Yesterday was my mother’s birthday, so this morning (because of the time zone difference) Tawn and I called her. As my parents age, I realize that they will not be around forever. This, combined with listening to the drama-filled stories of friends about their families, makes me appreciate what good parents I have.
While not perfect, they have been supportive and encouraging throughout my life. When I was a child, they set regular routines and clear expectations of behavior. While punishments were not harsh or unreasonable, breaking the rules has predictable consequences. Raised in the American Midwest before starting a family in California, my parents instilled typically conservative, Midwestern values that they summed up with time-worn sayings: If something is worth doing, it is worth doing right. A penny saved is a penny earned. Waste not, want not.
There were times when this conservative approach to life chaffed. When I wanted a particular new toy or didn’t have the popular brand of jeans and was reduced to wearing Toughskins, I didn’t appreciate their thrift. But when it came time for college and they paid for the tuition so I didn’t have to take on student debt, I saw the wisdom of their ways.
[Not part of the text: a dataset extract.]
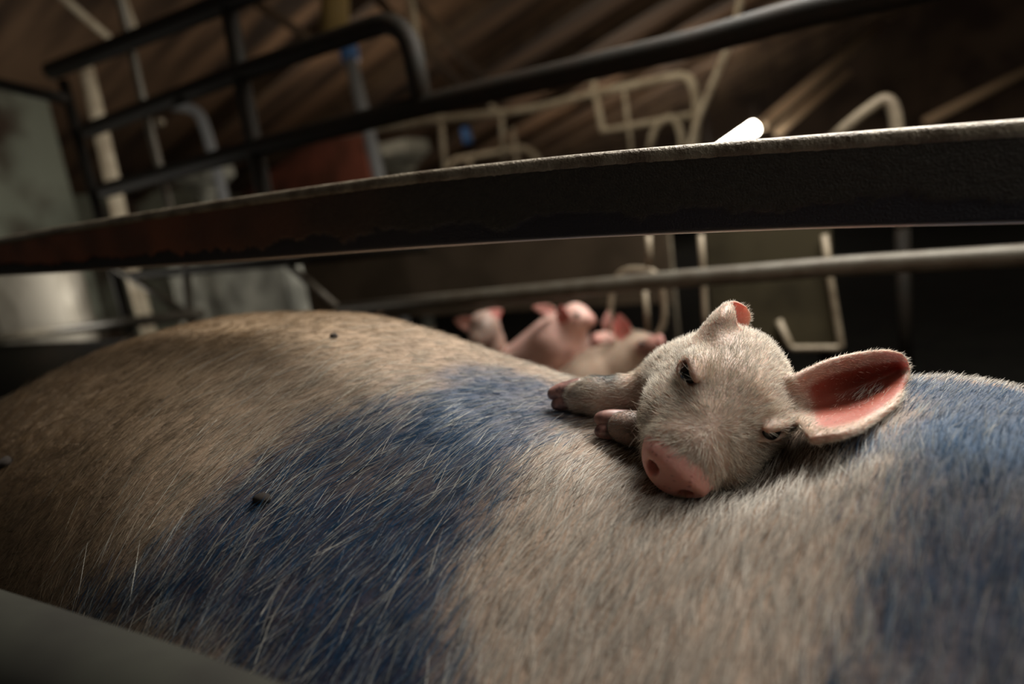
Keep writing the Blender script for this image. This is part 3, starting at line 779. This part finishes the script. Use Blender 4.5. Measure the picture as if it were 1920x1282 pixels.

To this day, my parents lend supportive ears. When I face challenging times, they listen, nod with understanding, and wait to be asked for their opinions. Even when invited, their opinions are conservative, rarely intruding very far across the “you should do” line. Instead, they acknowledge that life can be tough at times and then generally encourage me to tough it out.
One thing I most appreciate about my parents is that our family is free of any psychological games. As I listen to other people talk about their families, I can see behaviors and actions that could keep a psychologist in business for decades. My parents raised us without using guilt or goading, without projecting their own aspirations on their children, and without seeing us as competition for their spouse’s affections. Drama was something reserved for the television and our viewing of that was tightly restricted.
Perhaps such a life, like the rolling fields of Kansas, is a bit boring by some accounts. But it also provided a steady, stable environment in which to grow and – another of my parents’ sayings – to reach my full, God-given potential.